An application of the foregoing rules necessitates a holding that the record here shows jurisdiction in the Solano County Juvenile Court to make the minor Edwina Moilanen a ward of said court. All of this, of course, is not to say that the court actually had jurisdiction. But, in view of the record and of the presumptions which must be indulged, the court’s action cannot be successfully attacked on habeas corpus. The remedy is by some form of direct attack, as by motion to vacate or appeal. The best that can be said for petitioner, the record only considered, is that it is silent upon the matter of how in one of the various ways possible, as by service of citation, or waiver thereof or appearance at the hearing, jurisdiction to proceed was obtained. But on these matters the recitals of the court that due notice had been given to all persons entitled thereto and that the matter had been regularly heard by the court necessitate a holding that the court had jurisdiction to proceed and to -make the order which it did make, declaring the minor a ward of the court. (In re Spiers, 15 Cal.App.2d 487, 492-493 [59 P.2d 838].) In that case the court said:

“. . . It was stipulated in open court that the petition should be considered as a traverse of the return, which of course leaves undetermined whether the mother of the minor was or was not present in court. Nothing else appearing, the recital of the court that due notice had been given to all persons *848entitled thereto would necessitate a holding that citation had been issued and properly served. ’ ’

See, also, In re Orosco, 92 Cal.App.2d 352 [207 P.2d 656], and People ex rel. Pollock v. Bogart, 58 Cal.App.2d 831 [138 P.2d 360].

Concerning the contention advanced by petitioner that the court had no jurisdiction to proceed because the minor had been brought into the county by force and without warrant of law, I think that, assuming that such was done, the effect upon jurisdiction could not be determined in this proceeding. (Matter of Maginnis, 162 Cal. 200, 205-206 [121 P. 723].) The court there said:

“. . . The decisions in this court, so far as they go, are to the contrary. In De la Montanya v. De la Montanya, 112 Cal. 131, [44 P. 354], Temple, J., delivering the opinion of the court, says: ‘I do not doubt that the mere presence of infants within the jurisdiction is sufficient to confer jurisdiction, although they may be residents of another state. ’
“But it is not necessary, in the ease at bar, to go into this question. The petition of Fairweather, initiating the proceedings in the juvenile court, alleges that the minor is residing in the city and county of San Francisco, and the order committing the child to the custody of the Children’s Agency finds, as a fact, that this allegation is true. The petition, therefore, presented to the juvenile court a case which, under any view, was within its jurisdiction, and the court had power to decide whether the averments of jurisdictional facts were true. Its decision on the facts, however erroneous, cannot be reviewed on habeas corpus. The sufficiency of the evidence to sustain the finding ‘is a matter into which we cannot inquire upon this writ. Under the writ, the court can only inquire into the jurisdiction to find, not into the correctness of the findings. . . .’ [Cases cited.]”

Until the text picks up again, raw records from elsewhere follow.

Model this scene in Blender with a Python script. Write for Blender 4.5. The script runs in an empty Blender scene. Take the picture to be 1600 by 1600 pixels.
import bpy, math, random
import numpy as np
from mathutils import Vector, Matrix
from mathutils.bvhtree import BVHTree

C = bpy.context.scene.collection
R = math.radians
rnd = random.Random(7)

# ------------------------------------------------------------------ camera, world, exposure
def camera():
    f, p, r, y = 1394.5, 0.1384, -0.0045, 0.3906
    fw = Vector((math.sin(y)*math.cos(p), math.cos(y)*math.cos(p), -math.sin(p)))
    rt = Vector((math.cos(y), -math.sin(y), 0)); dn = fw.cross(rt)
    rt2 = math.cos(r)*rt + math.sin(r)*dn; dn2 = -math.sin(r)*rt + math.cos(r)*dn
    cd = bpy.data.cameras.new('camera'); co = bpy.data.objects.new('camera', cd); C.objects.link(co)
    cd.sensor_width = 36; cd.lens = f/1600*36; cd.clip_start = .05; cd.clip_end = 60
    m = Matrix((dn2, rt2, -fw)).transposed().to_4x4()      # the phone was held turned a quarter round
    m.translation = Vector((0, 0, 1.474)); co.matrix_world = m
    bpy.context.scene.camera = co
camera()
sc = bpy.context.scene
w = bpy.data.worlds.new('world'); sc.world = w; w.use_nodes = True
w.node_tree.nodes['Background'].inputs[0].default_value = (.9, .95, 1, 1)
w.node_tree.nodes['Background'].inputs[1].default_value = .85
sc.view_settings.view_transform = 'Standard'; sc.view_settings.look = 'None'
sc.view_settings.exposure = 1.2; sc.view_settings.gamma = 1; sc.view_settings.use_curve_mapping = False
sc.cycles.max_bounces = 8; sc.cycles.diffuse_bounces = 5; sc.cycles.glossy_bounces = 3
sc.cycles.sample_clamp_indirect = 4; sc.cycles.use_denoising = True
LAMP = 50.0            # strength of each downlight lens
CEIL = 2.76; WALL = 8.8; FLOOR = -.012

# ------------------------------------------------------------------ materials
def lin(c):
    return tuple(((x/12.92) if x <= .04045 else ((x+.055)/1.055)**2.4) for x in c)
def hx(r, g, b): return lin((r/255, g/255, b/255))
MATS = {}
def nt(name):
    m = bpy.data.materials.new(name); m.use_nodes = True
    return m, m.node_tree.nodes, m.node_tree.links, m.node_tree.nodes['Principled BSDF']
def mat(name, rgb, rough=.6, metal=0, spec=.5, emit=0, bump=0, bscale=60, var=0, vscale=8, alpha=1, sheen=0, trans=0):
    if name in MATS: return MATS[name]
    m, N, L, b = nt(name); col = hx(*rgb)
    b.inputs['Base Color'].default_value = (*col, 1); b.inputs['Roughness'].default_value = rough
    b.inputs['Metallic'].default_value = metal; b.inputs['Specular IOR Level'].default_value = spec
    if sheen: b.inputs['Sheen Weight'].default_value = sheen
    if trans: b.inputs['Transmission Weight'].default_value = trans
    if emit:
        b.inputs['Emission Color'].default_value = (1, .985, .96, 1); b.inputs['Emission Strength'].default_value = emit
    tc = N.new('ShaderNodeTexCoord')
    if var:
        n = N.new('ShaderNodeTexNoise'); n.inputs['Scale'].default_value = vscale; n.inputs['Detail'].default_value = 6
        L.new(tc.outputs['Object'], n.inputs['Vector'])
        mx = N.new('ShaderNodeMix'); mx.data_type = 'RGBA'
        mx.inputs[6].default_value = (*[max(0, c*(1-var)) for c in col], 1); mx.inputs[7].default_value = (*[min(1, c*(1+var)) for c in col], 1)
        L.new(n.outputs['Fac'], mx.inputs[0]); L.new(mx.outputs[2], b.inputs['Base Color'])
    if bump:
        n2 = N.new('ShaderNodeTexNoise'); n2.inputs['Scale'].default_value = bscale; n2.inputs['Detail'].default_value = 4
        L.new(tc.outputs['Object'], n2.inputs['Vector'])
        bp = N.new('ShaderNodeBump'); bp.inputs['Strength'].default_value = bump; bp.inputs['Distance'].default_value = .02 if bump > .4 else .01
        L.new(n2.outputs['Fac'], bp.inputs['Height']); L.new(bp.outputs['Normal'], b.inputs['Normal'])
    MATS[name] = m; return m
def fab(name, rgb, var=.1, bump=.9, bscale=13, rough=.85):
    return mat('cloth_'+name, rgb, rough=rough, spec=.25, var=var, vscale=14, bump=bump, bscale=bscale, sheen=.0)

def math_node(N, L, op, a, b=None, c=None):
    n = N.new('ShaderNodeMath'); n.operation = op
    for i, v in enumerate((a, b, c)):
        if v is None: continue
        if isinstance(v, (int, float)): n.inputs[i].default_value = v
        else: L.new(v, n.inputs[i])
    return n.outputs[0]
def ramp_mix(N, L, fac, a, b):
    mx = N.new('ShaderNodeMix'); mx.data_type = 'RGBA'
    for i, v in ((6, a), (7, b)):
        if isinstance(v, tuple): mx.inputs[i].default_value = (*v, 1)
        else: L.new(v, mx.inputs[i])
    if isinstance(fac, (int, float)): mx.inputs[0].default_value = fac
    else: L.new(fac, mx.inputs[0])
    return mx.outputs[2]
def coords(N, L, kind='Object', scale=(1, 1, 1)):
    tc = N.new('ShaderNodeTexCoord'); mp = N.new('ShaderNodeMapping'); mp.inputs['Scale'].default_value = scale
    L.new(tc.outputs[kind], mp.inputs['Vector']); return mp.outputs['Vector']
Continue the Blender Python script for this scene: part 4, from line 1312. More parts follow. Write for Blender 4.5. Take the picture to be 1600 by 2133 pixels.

One more matter should be discussed. The statute plainly requires that even though the court, in the exercise of its jurisdiction invoked by the petition, has regularly proceeded within that jurisdiction to make the subject minor a ward of the court, nevertheless where, as found by the court here, there is a parent or guardian resident within the county, the court cannot take the actual custody of the minor from such parent or guardian without finding that one or more of the statutory conditions, set forth in section 739 of the code, justify such change in custody.

It has been held that the making of such a finding is a *849jurisdictional requisite and that an order made without that act having been performed, which order takes the custody from the parent or guardian under such circumstances as are presented by the record here, renders the order to that extent void. The result of that would be that if that finding was not made the detention of Edwina Moilanen by the probation officer would be illegal and she would have to be discharged from that custody. What does the record show? First, the order of commitment contains no such finding, expressly, nor do I think that any of the language thereof can be said to impliedly embrace such finding. The recital that the minor was regularly brought before the court refers only to the main proceeding looking toward making her a ward of the court. The recital as to notice being given the mother goes no further than the matter to which it expressly refers. The finding that the minor comes within the provisions of subdivision (k) of section 700 of the Welfare and Institutions Code is of no aid and the same must be said of the finding that the welfare of the minor required that she be made a ward. The finding that the allegations of the petition are true likewise does not reach the question here. Nor does the order, itself, committing the ward to the custody of the probation officer, affect the inquiry, for if no such finding was made in fact, and the record should so show either affirmatively or presumptively, then the order itself is no order at all. But the result of all this is simply to declare that the record is silent upon the issue of whether or not such finding was in fact made and under such circumstances the presumption comes to the aid of the order and the order is valid, as against the attack here made.

I have no quarrel with that part of the majority opinion which asserts that in the particulars therein mentioned the traditional scope of the writ of habeas corpus has been extended. However, I think that the cases referred to do not warrant what seems to me to be a new and very extensive broadening of the scope of the writ. If the writ can be used as it is here being used, then I think that mischievous results will follow. What has been done is to declare that, notwithstanding the trial court has passed upon the facts touching its jurisdiction to proceed and has declared in the record that those jurisdictional facts exist, the truth of the findings may be reviewed upon habeas corpus and that in doing so evidence may be taken contrary to the findings and a new determination be made upon habeas corpus as to whether or not the findings

*850of the court were wrong in fact. If this can be done in this collateral proceeding, then I anticipate that such indirect attacks will become common. No effective limitations of time will be available and the judgments of courts will be made insecure.

I would discharge the writ.

Respondent’s petition for a hearing by the Supreme Court was denied July 19, 1951. Gibson, C. J., and Edmonds, J., voted for a hearing.